Budget Negotiations Enter Final Stage

Congressional Republicans appear willing to delay a fight on the Affordable Care Act (ACA), allowing the federal government to remain open into the next fiscal year that begins October 1.

House Republicans had passed a spending bill that stripped funding for the health care law, setting up a potential showdown between the Democratically-controlled Senate and the Republican-majority House of Representatives. Now, news outlets are reporting that the House is working to approve a measure to keep the government open, without the controversial provisions to defund the ACA.

New insurance marketplaces mandated by the ACA will launch October 1 in most states, selling plans to help low- and middle-income Americans afford health insurance.

If the two sides fail to come to a deal, the federal government would begin shutting down at the end of September. Hundreds of thousands of federal employees would be furloughed, many government services would be suspended or limited, and the economy as a whole would take a major hit.  
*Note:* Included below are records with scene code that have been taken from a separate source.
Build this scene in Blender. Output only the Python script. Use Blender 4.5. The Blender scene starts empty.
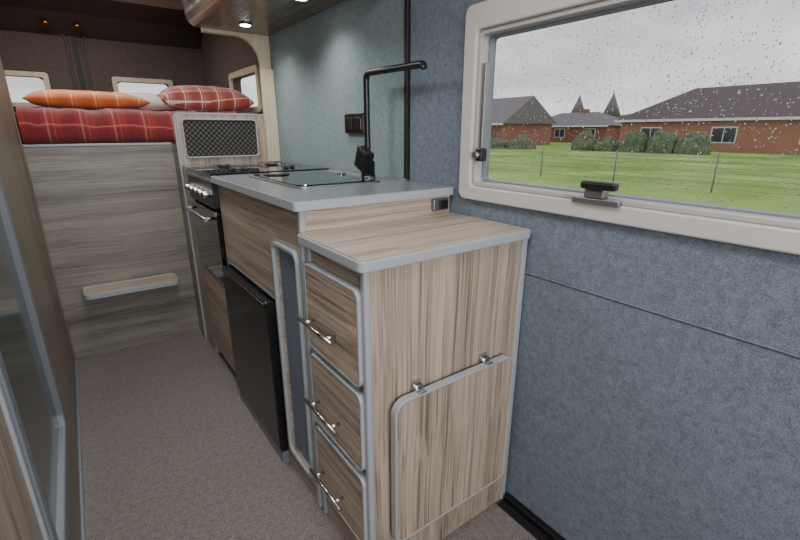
import bpy, bmesh, math, random
from mathutils import Vector, Matrix, noise
random.seed(7)
scene=bpy.context.scene
COL=bpy.context.collection

# ------------------------------------------------------------ materials
def lin(c):
    return tuple(((x/255)/12.92 if x/255<=0.04045 else (((x/255)+.055)/1.055)**2.4) for x in c)+(1,)
def newmat(name):
    m=bpy.data.materials.new(name); m.use_nodes=True
    nt=m.node_tree; b=nt.nodes['Principled BSDF']
    return m,nt,b
def plain(name,c,rough=.5,metal=0,bump=0,bscale=200,spec=.5,coat=0):
    m,nt,b=newmat(name)
    b.inputs['Base Color'].default_value=lin(c); b.inputs['Roughness'].default_value=rough
    b.inputs['Metallic'].default_value=metal
    b.inputs['Specular IOR Level'].default_value=spec
    b.inputs['Coat Weight'].default_value=coat
    tc=nt.nodes.new('ShaderNodeTexCoord')
    n=nt.nodes.new('ShaderNodeTexNoise'); n.inputs['Scale'].default_value=bscale
    nt.links.new(tc.outputs['Object'],n.inputs['Vector'])
    if bump:
        bp=nt.nodes.new('ShaderNodeBump'); bp.inputs['Strength'].default_value=bump; bp.inputs['Distance'].default_value=.002
        nt.links.new(n.outputs['Fac'],bp.inputs['Height']); nt.links.new(bp.outputs[0],b.inputs['Normal'])
    return m
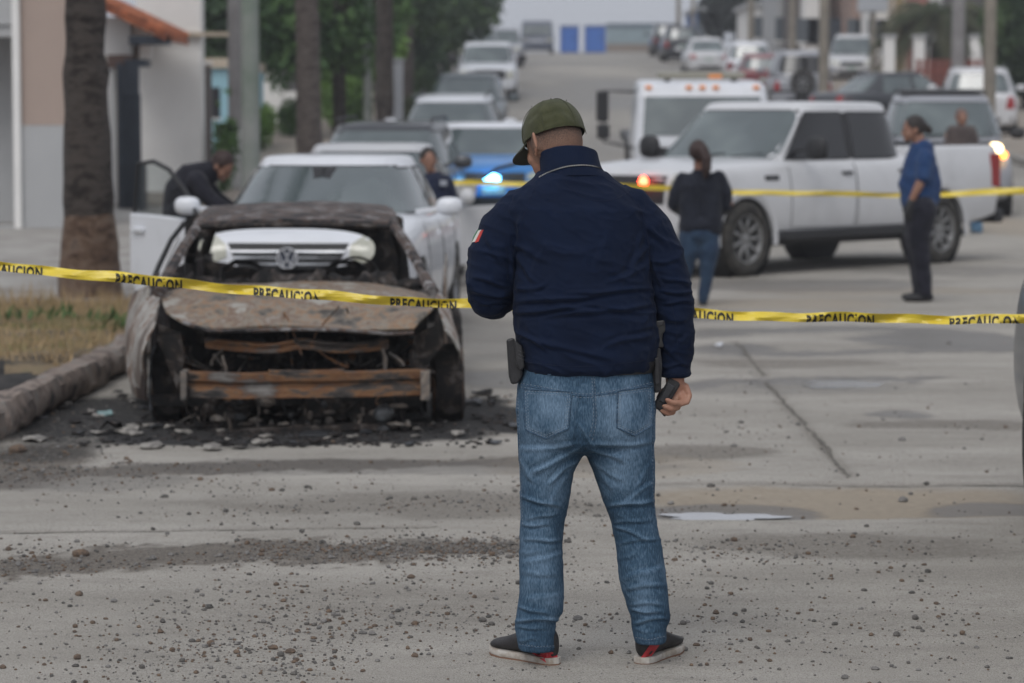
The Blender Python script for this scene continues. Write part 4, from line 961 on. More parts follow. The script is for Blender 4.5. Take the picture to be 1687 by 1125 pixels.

Instead, media reports indicate that Republicans, led by the most extreme members of their party, will leverage the nation’s debt ceiling, which will need to be raised by October 17 for the country to avoid its first-ever default on its debt, in order to defund the health care law. The hotly-contested 2011 battle over the debt ceiling resulted in the downgrade of the country’s credit rating for the first time in history.

President Obama appears adamant that he will not accept changes to the health care law as a condition for raising the debt ceiling.

“No Congress before this one has ever, ever in history been irresponsible enough to threaten default,” Obama said. “I will not negotiate on anything when it comes to the full faith and credit of the United States of America.”